Zwei Filme auf Netflix handeln von milden aber knochenharten Lebenskrisen. PRIVATE LIFES und THE LAND OF STEADY HABITS begeben sich ins Milieu der amerikanischen Mittelschicht, der Gutverdiener oder zumindest: der Genugverdiener. Menschen in verlässlichen Beziehungen mit klar benennbaren Berufen.
Die Filmemacher, Nicole Holofcener und Tamara Jenkins, gehen bemerkenswert klug und feinfühlig vor. Sie zeichnen einen klaren filmischen Raum, verzichten auf die üblichen Komplikationen, die Filme wie von selbst an sich ziehen — sprich: außereheliche Affären, Verrat, existentielle Geheimnisse und irrationale Leidenschaften.
Die Kamera führt die Figuren mit einem zurückhaltenden Blick in den kühlen Raum ein — und dann auch vor. Die Männer und Frauen stehen im besten Alter, sie haben die meisten Konflikte, die uns das Kino nicht müde wird zu präsentieren, schon bewältigt.

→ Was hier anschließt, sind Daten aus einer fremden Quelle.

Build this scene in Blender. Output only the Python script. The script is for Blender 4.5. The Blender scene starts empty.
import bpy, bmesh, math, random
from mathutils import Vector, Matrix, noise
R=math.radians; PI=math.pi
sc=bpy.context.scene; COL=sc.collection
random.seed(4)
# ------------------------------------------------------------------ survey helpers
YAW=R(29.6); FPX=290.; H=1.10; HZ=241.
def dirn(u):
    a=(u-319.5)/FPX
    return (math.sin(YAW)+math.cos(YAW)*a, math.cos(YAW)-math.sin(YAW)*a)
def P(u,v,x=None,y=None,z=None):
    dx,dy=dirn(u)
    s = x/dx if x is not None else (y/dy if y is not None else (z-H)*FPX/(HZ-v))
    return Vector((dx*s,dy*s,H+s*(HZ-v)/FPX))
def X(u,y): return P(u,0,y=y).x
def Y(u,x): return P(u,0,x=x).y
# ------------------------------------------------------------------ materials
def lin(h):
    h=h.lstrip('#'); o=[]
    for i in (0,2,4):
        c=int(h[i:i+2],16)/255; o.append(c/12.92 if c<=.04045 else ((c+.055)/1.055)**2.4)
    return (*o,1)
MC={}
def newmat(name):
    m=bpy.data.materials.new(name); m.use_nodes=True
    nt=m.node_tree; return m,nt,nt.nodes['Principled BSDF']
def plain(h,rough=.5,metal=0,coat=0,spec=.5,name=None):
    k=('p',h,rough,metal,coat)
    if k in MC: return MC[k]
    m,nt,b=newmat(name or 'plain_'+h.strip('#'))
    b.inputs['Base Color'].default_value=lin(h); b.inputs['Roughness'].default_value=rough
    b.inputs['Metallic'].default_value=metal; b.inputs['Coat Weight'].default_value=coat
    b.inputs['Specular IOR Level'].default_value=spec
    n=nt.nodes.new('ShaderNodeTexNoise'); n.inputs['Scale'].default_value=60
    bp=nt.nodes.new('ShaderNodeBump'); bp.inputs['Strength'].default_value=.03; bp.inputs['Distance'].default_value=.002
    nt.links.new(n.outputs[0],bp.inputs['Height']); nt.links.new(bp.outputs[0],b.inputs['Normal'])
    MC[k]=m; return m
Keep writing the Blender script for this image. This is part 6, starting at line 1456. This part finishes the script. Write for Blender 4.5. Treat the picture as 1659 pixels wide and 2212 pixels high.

Jetzt dringen neue Dämonen ins Haus ein: Scheidungen, die doch nicht das Glück bedeuten, Kinderwünsche, die mit Hilfe der Medizintechnik ins Paarleben einbrechen und das Paar zum Verzweifeln bringen. Ungewohnte Themen, neu erzählt. So sind gute Filme.
So einfühlsam PRIVATE LIFES und THE LAND OF STEADY HABITS mit ihren Figuren umgehen und so sehr mir auch Filme gefallen, die ihre Erzählhaltung zurücknehmen, um trotzdem Haltung zeigen — beiden Erzählungen geht zu schnell die Puste aus.
Das Vorführen von originellen Figuren geht auf Kosten der Dramatisierung: Zufälle passieren zu oft, Entscheidungen und wesentliche Reifeprozesse finden im Off statt, Konflikte kochen sich nicht hoch… Thematisch werden die Szenen wunderbar eingeklammert, aber der zugespitzte (auch: forcierte) Konflikt, der doch bei einem Film am schnellsten und effektivsten Zuschauer neunzig Minuten lang an den Bildschirm binden kann, auf ihn verzichten beide Filme.
Der Verzicht führt dazu, dass ich bei THE LAND OF STEADY HABITS nach der Hälfte kein großes Interesse mehr hatte, den Film zu Ende zu schauen. Bei PRIVATE LIFES passierte dasselbe, nur diesmal nach ca. einem Drittel der Erzählung. Wie schön und großartig sich die Erzählung auch in all ihren thematischen Farben und feingliedrigen Figurenzeichnungen aufbaut, mir als Fan von Dramatisierung und Prozessen der Entscheidungsfindung fehlte genau das: das Drama.
Anders gesagt: Beide Filmen haben ein bekanntes dramaturgisches Problem: Der zweite Akt, die Komplikation der Handlung, trägt nicht.